Demeye kalmadan, ülkemizde şiir estetiğinin akademik düzeyde sürdürülmesi yönünde özellikle 40 yıldır çalışkanlığı, titizliği, donanım ve cesaretiyle göz dolduran Özdemir İnce, kitap üzerine oldukça ağır suçlamalar içeren bir yazı yayımladı (Cumhuriyet Kitap, S: 1555, 05.12.19). İnce, özetle şunu söyledi: Kitapta, Servet-i Fünun dergisinden alınan (1939 - 1942 / s. 21 - 83) İlhan Berk imzalı yazılar şaire ait olamaz. Peki, Fransız şiirinin sorunlarını çok iyi bilen, Türk şiirinin modernleşme gereksinimlerini görebilen ama İlhan Berk adını kullanan kişi kim olabilir? İnce; bu yazıları o günlerde Tanpınar dışında hiç kimsenin yazamayacağını, Türk şiirinin evrensel donanım ve birikiminin buna elvermediğini öne sürüyor.

17 YAŞIN DERİNLİĞİ
İyi bir Rimbaud çevirmeni ve uzmanı olan ince, şiirin son 150 yıllık evrensel yolculuğunu döşeyen bu şairin Sesliler, Sarhoş Gemi, Aydınlanmalar (Illuminations) şiirlerini 1871’de 17 yaşındayken, Cehennemde Bir Mevsim’i ise 1873’te 19’undayken yazdığını nedense unutmuş görünüyor. İlhan Berk’in içindeki taşkın duyarlık onu besleyecek birikimle buluştuğunda ne doruklara erişti, hep gördük. Bunu Yazko Edebiyat’taki (S: 34, Ağustos 1983; Seyyit Nezir, “İlhan Berk Şiirinin Atardamarı”) yazısıyla yıllar önce onun şiirinin Türk şiirindeki ağırlığını dergi yönetmeni Memet Fuat’a rağmen vurgulamış biri olarak bugün daha kesin söylüyorum: Güneşi Yakanların Selamı (1935) adlı şiir kitabı Manisa Halkevi’nce yayımlandığında henüz 17 yaşında bulunan İlhan Berk’in derin şiir tutkusunu büyük bir serüvene açacak birilerinin Manisa’da olmaması mümkün mü?
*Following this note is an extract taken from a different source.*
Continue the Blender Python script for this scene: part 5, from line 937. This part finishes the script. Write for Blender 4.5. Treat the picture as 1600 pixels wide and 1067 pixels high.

CUMHURİYET AYDINLANMASININ GİZİLGÜCÜ
Cumhuriyet’in bu ülke ve halk için taşıdığı anlamı yıllardır kendine bile aman vermeden tartışan İnce, Halkevlerinin o zamanki öncü ve aydınlanmacı işlevini unutmuş olamaz.
Yazının tam burasında Yalçınpınar’dan yeni bir link geldi (https://www.karar. com/hayat-haberleri/misra-misra-kavga-1406951): Polemiği değerlendiren Yalçın Armağan, “İnce’nin argümanları yanlış bilgilere dayalı” dedi. Armağan, ayrıca Salâh Birsel’in “Ah Beyoğlu Vah Beyoğlu” kitabında, İlhan Berk’in 1945’ten önce de “tüm maaşını Fransızca kitaplara yatırdığı” bilgisinin yer aldığını anımsatıyor.
Unutmadan, İnce’nin yazıyı basıma yetiştirme telaşıyla, kendi Türkçe titizliğine aykırı biçimde (“yakından tanımanın sağladığı edepsizlik”, “ABD’li şairler” gibi) anlatım bozukluğuna düşüvermiş olmasının içeriğe yönelik söyledikleri için elbette güven sıkıntısı yaratmadığını belirtmeliyim.
İlhan Berk’in içindeki derin Ben’in gizli katmanları daha çok tartışılacak... Bu tartışma, her şeye taşeron edebiyatçılardan yakayı kurtarma ve yeni bir sürece başlama yönünde kalıcı ve sağlam veriler için edebiyata iyi bir örneklem sağlayabilir.